## Information supplied
++++++
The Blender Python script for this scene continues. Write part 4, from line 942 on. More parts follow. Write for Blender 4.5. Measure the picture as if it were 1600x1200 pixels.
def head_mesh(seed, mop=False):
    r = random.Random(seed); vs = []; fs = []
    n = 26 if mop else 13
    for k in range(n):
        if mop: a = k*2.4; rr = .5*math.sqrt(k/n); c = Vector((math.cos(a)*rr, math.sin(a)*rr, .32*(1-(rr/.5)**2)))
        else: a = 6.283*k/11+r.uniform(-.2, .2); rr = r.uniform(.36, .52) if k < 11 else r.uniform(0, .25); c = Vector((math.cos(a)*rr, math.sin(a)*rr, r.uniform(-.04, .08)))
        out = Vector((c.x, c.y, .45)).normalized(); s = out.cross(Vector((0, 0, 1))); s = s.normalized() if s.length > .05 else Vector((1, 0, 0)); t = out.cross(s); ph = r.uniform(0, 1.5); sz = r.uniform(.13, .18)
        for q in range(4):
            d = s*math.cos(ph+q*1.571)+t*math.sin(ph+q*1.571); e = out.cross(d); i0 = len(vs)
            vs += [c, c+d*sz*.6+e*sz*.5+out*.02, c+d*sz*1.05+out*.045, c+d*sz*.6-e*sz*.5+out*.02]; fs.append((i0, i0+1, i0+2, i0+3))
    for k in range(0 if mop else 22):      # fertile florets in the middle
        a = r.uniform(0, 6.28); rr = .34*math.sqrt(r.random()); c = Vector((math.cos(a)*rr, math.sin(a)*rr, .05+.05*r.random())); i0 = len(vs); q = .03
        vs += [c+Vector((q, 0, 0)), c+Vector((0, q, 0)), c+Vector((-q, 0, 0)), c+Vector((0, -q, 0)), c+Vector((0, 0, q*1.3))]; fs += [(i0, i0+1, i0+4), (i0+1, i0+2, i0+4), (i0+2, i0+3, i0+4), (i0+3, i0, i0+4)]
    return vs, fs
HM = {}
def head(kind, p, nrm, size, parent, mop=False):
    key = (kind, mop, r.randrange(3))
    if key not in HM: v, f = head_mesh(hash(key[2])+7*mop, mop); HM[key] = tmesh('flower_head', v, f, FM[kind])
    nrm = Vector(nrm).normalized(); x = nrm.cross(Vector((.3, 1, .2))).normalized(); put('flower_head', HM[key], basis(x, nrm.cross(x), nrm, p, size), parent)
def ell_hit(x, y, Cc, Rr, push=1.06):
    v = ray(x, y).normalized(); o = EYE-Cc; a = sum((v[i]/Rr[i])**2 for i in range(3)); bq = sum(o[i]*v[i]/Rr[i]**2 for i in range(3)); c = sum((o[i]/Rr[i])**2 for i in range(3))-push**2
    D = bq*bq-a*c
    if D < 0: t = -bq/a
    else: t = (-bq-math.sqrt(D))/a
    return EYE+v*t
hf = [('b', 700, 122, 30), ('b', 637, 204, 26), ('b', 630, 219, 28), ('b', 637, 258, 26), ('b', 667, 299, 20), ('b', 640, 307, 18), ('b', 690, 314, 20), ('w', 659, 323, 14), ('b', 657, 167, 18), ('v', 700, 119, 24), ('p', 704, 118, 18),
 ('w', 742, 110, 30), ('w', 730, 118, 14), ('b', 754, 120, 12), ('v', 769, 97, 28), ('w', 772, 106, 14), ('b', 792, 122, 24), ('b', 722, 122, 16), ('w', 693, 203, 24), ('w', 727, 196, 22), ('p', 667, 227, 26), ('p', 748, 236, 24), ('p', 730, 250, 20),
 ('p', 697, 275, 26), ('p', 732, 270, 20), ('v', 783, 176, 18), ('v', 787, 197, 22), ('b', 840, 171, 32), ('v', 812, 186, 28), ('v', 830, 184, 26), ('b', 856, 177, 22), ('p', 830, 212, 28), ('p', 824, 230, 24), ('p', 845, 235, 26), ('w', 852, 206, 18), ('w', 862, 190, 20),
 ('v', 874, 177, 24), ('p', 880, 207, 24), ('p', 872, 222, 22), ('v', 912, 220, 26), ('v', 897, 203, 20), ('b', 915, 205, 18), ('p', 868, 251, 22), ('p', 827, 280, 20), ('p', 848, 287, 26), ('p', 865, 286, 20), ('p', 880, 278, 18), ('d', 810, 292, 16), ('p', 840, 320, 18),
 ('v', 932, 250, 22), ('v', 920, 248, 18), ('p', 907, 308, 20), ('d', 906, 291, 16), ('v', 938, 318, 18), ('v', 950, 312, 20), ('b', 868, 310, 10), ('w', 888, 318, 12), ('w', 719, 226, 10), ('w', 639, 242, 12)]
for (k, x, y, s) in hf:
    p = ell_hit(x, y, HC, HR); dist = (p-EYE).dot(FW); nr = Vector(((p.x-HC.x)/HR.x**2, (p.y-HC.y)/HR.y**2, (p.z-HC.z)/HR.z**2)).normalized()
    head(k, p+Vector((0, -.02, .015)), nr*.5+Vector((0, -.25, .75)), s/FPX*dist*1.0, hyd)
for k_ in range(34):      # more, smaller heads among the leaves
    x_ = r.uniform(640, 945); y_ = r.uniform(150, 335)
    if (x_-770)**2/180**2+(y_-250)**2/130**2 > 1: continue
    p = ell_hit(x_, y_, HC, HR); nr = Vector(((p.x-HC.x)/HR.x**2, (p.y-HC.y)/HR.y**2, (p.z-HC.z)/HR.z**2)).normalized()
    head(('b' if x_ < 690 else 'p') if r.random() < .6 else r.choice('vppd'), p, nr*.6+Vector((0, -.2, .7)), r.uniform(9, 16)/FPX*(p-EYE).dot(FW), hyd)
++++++
## Given instruction
Extract all the material, leaving every line as it is.

## Response to the exercise
The Blender Python script for this scene continues. Write part 4, from line 942 on. More parts follow. Write for Blender 4.5. Measure the picture as if it were 1600x1200 pixels.
def head_mesh(seed, mop=False):
    r = random.Random(seed); vs = []; fs = []
    n = 26 if mop else 13
    for k in range(n):
        if mop: a = k*2.4; rr = .5*math.sqrt(k/n); c = Vector((math.cos(a)*rr, math.sin(a)*rr, .32*(1-(rr/.5)**2)))
        else: a = 6.283*k/11+r.uniform(-.2, .2); rr = r.uniform(.36, .52) if k < 11 else r.uniform(0, .25); c = Vector((math.cos(a)*rr, math.sin(a)*rr, r.uniform(-.04, .08)))
        out = Vector((c.x, c.y, .45)).normalized(); s = out.cross(Vector((0, 0, 1))); s = s.normalized() if s.length > .05 else Vector((1, 0, 0)); t = out.cross(s); ph = r.uniform(0, 1.5); sz = r.uniform(.13, .18)
        for q in range(4):
            d = s*math.cos(ph+q*1.571)+t*math.sin(ph+q*1.571); e = out.cross(d); i0 = len(vs)
            vs += [c, c+d*sz*.6+e*sz*.5+out*.02, c+d*sz*1.05+out*.045, c+d*sz*.6-e*sz*.5+out*.02]; fs.append((i0, i0+1, i0+2, i0+3))
    for k in range(0 if mop else 22):      # fertile florets in the middle
        a = r.uniform(0, 6.28); rr = .34*math.sqrt(r.random()); c = Vector((math.cos(a)*rr, math.sin(a)*rr, .05+.05*r.random())); i0 = len(vs); q = .03
        vs += [c+Vector((q, 0, 0)), c+Vector((0, q, 0)), c+Vector((-q, 0, 0)), c+Vector((0, -q, 0)), c+Vector((0, 0, q*1.3))]; fs += [(i0, i0+1, i0+4), (i0+1, i0+2, i0+4), (i0+2, i0+3, i0+4), (i0+3, i0, i0+4)]
    return vs, fs
HM = {}
def head(kind, p, nrm, size, parent, mop=False):
    key = (kind, mop, r.randrange(3))
    if key not in HM: v, f = head_mesh(hash(key[2])+7*mop, mop); HM[key] = tmesh('flower_head', v, f, FM[kind])
    nrm = Vector(nrm).normalized(); x = nrm.cross(Vector((.3, 1, .2))).normalized(); put('flower_head', HM[key], basis(x, nrm.cross(x), nrm, p, size), parent)
def ell_hit(x, y, Cc, Rr, push=1.06):
    v = ray(x, y).normalized(); o = EYE-Cc; a = sum((v[i]/Rr[i])**2 for i in range(3)); bq = sum(o[i]*v[i]/Rr[i]**2 for i in range(3)); c = sum((o[i]/Rr[i])**2 for i in range(3))-push**2
    D = bq*bq-a*c
    if D < 0: t = -bq/a
    else: t = (-bq-math.sqrt(D))/a
    return EYE+v*t
hf = [('b', 700, 122, 30), ('b', 637, 204, 26), ('b', 630, 219, 28), ('b', 637, 258, 26), ('b', 667, 299, 20), ('b', 640, 307, 18), ('b', 690, 314, 20), ('w', 659, 323, 14), ('b', 657, 167, 18), ('v', 700, 119, 24), ('p', 704, 118, 18),
 ('w', 742, 110, 30), ('w', 730, 118, 14), ('b', 754, 120, 12), ('v', 769, 97, 28), ('w', 772, 106, 14), ('b', 792, 122, 24), ('b', 722, 122, 16), ('w', 693, 203, 24), ('w', 727, 196, 22), ('p', 667, 227, 26), ('p', 748, 236, 24), ('p', 730, 250, 20),
 ('p', 697, 275, 26), ('p', 732, 270, 20), ('v', 783, 176, 18), ('v', 787, 197, 22), ('b', 840, 171, 32), ('v', 812, 186, 28), ('v', 830, 184, 26), ('b', 856, 177, 22), ('p', 830, 212, 28), ('p', 824, 230, 24), ('p', 845, 235, 26), ('w', 852, 206, 18), ('w', 862, 190, 20),
 ('v', 874, 177, 24), ('p', 880, 207, 24), ('p', 872, 222, 22), ('v', 912, 220, 26), ('v', 897, 203, 20), ('b', 915, 205, 18), ('p', 868, 251, 22), ('p', 827, 280, 20), ('p', 848, 287, 26), ('p', 865, 286, 20), ('p', 880, 278, 18), ('d', 810, 292, 16), ('p', 840, 320, 18),
 ('v', 932, 250, 22), ('v', 920, 248, 18), ('p', 907, 308, 20), ('d', 906, 291, 16), ('v', 938, 318, 18), ('v', 950, 312, 20), ('b', 868, 310, 10), ('w', 888, 318, 12), ('w', 719, 226, 10), ('w', 639, 242, 12)]
for (k, x, y, s) in hf:
    p = ell_hit(x, y, HC, HR); dist = (p-EYE).dot(FW); nr = Vector(((p.x-HC.x)/HR.x**2, (p.y-HC.y)/HR.y**2, (p.z-HC.z)/HR.z**2)).normalized()
    head(k, p+Vector((0, -.02, .015)), nr*.5+Vector((0, -.25, .75)), s/FPX*dist*1.0, hyd)
for k_ in range(34):      # more, smaller heads among the leaves
    x_ = r.uniform(640, 945); y_ = r.uniform(150, 335)
    if (x_-770)**2/180**2+(y_-250)**2/130**2 > 1: continue
    p = ell_hit(x_, y_, HC, HR); nr = Vector(((p.x-HC.x)/HR.x**2, (p.y-HC.y)/HR.y**2, (p.z-HC.z)/HR.z**2)).normalized()
    head(('b' if x_ < 690 else 'p') if r.random() < .6 else r.choice('vppd'), p, nr*.6+Vector((0, -.2, .7)), r.uniform(9, 16)/FPX*(p-EYE).dot(FW), hyd)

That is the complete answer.